Looking back, 2025 wasn’t the year AI quietly made product teams faster. It was the year it forced us to confront how we actually work.
AI moved from something we talked about to something embedded in everyday product decisions, and once that happened, a lot of comforting assumptions fell apart. Speed didn’t magically increase. Clarity didn’t arrive by default. In many cases, the exact opposite happened.
These are the five lessons that stood out most for me in 2025. These are lessons shaped by scaling airfocus inside a much larger ecosystem, by building with AI rather than around it, and by relearning what focus really means when complexity is no longer optional.
At the start of the year, I assumed AI would simply make product managers faster through better drafts, quicker analysis, and cleaner execution.

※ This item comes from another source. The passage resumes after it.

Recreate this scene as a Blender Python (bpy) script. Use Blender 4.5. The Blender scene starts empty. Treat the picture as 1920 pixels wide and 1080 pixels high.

What actually happened was more uncomfortable.
As we started embedding AI into our workflows at airfocus, it became obvious that most so-called “AI failures” had very little to do with the models themselves. They were failures of judgment and shared understanding. Ambiguous goals. Missing context. Poor documentation. Unclear decision logic.
We found that AI didn’t smooth over those gaps. It amplified them.
We found that the real shift wasn’t learning how to write better prompts, but rather learning how to teach a system how our business thinks. That means being explicit about constraints, trade-offs, priorities, and intent. In practice, that shows up in how roadmaps are framed, how feedback is structured, and how decisions are explained, not just what gets built.
We may have once thought that the future PM skill would be prompt engineering, but in reality it is context engineering. You don’t need to write code, but you do need to make your reasoning legible to both humans and machines alike.
Building airfocus as part of Lucid’s broader product ecosystem fundamentally changed how product work feels.
When you’re operating independently, it’s easy to default to the question: What can we build next? Inside a larger system, the question becomes: How does this fit?
That shift sounds subtle, but it changes everything. Innovation stops being about volume of ideas and starts being defined by alignment and sequencing. Every new feature carries an integration cost, both technical and operational. And if you ignore that, velocity drops fast.
Some of the hardest product decisions we made this year were about not building things that looked valuable in isolation but would have added friction elsewhere. That discipline – knowing when not to build – is where many teams lose speed without realizing it.
In complex environments, progress comes less from novelty and more from coherence.
2025 was a brutal reminder that complexity scales faster than clarity.
More customers, more use cases, more requests. It all adds up quickly. Several times last year, we found ourselves chasing this idea of completeness: filling gaps, covering edge cases, trying to satisfy every stakeholder concern at once.
Each time, the outcome was the same. The majority of impact still came from a small subset of work. The same 20 percent of features, insights, and customers drove around 80 percent of the value.
Roadmaps tend to collapse under the weight of good intentions. What starts as prioritization slowly turns into accumulation. The discipline isn’t identifying what’s valuable; instead, it’s protecting it from everything else.
A roadmap isn’t a catalogue of promises. It’s a decision-making tool. And when it stops forcing trade-offs, it stops doing its job.
As AI agents increasingly act as the interface between users and products, discovery is changing.
We’re moving away from a world dominated by clicks, pages, and funnels towards one shaped by context windows. Instead of asking whether a product can be found, the more relevant question becomes whether it can be remembered by the agent making decisions on a user’s behalf.
That shift reframed how we think about everything from positioning to messaging and data. Distribution is now more than just visibility. It’s taken on the additional definition of being meaningfully understood. If your product’s value isn’t clear in context, it effectively doesn’t exist.
For product teams, this means investing less in surface-level optimization and more in structured, durable signals: what you do, who you’re for, and why you matter, expressed in ways machines can reason about.
The hardest part of scaling airfocus inside Lucid wasn’t deciding what to do. It was deciding what not to touch.
As organizations grow, strategy often gets mistaken for a plan – a sequence of initiatives to execute. In reality, strategy works best as a constraint. It defines the boundaries within which decisions get easier and faster.
Once we started treating strategy that way, something clicked. Our teams spent less time debating direction and more time executing with confidence. Saying no became less political and more principled.
Taken together, these lessons changed how I think about product work heading into 2026. AI didn’t simplify the job; it raised the bar.